Whoever views the matter thus will indeed not be forced to be a one-sided partisan of the reasoning process as thus defined. He will, first, fully admit that the formation of abstract ideas is but a means {92} to an end, and that this end is the enlargement of the range of our view of the connections of our experience. He will secondly admit that, as soon as the process of forming abstract ideas is pursued as an end in itself, pedantry and formalism result, whether the topic be one of religion, or of science, or of the world's daily work. He will further agree with James, and with the empiricists generally, that merely analytic reasoning, if such were, in its isolation, a possible thing, would be indeed "barren intellectualism." And finally, if he is wise, he will go still further. He will not despise instinct, and feeling, and the movings of faith, and the inarticulate intuitions. For he will know that all these things are human, are indispensable, and are the basis upon which the genuine work of the reason, the wider view of life, must be carried toward its fulfilment. For whoever is to comprehend the unities of life must first live. Whoever is to be best able to survey the landscape from the mountain top must first have wandered in its paths and its byways, and must have grown familiar with its valleys and its recesses. Whoever is to get the mature insight must first have become a little child.
But whoever, remembering the New Testament word about becoming as a little child, one-sidedly defends the inarticulate intuitions, as the only source of religious insight, should remember also the word of St. Paul: "When I was a child, I spake as a child, I thought as a child, I understood as a {93} child; but when I became a man I put away childish things."
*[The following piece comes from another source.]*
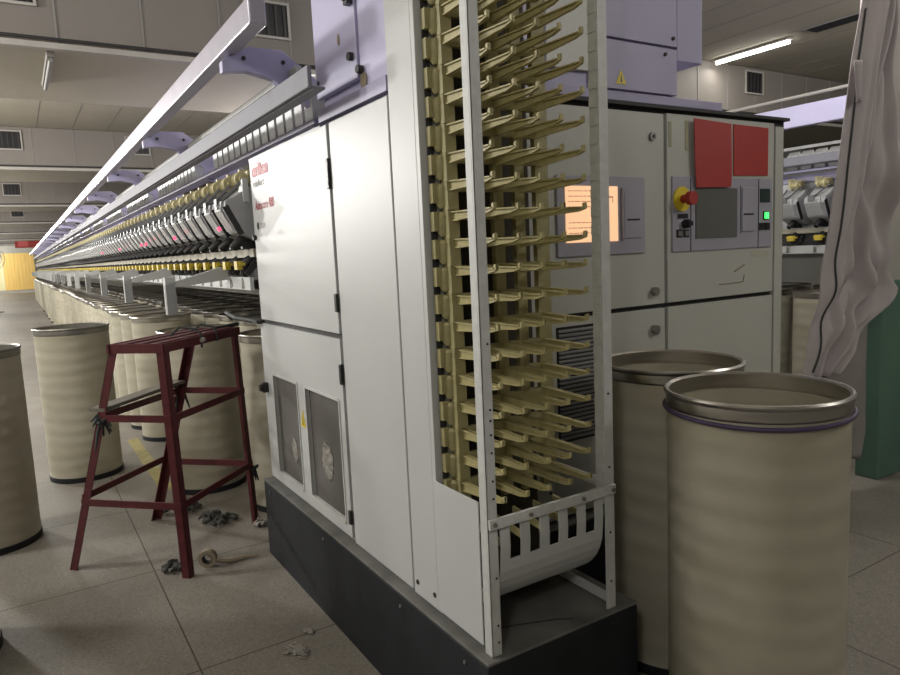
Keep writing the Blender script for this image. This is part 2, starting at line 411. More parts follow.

It is the business of reason not to make naught of the indispensable intuitions of the childlike and of the faithful, but to work toward the insight such that, if we possessed it, we should "know even as we are known." That which is weak in this world may indeed confound many who are called wise; but there is no objection to its becoming also truly wise itself. For then it would all the better know why it had been able to confound false wisdom.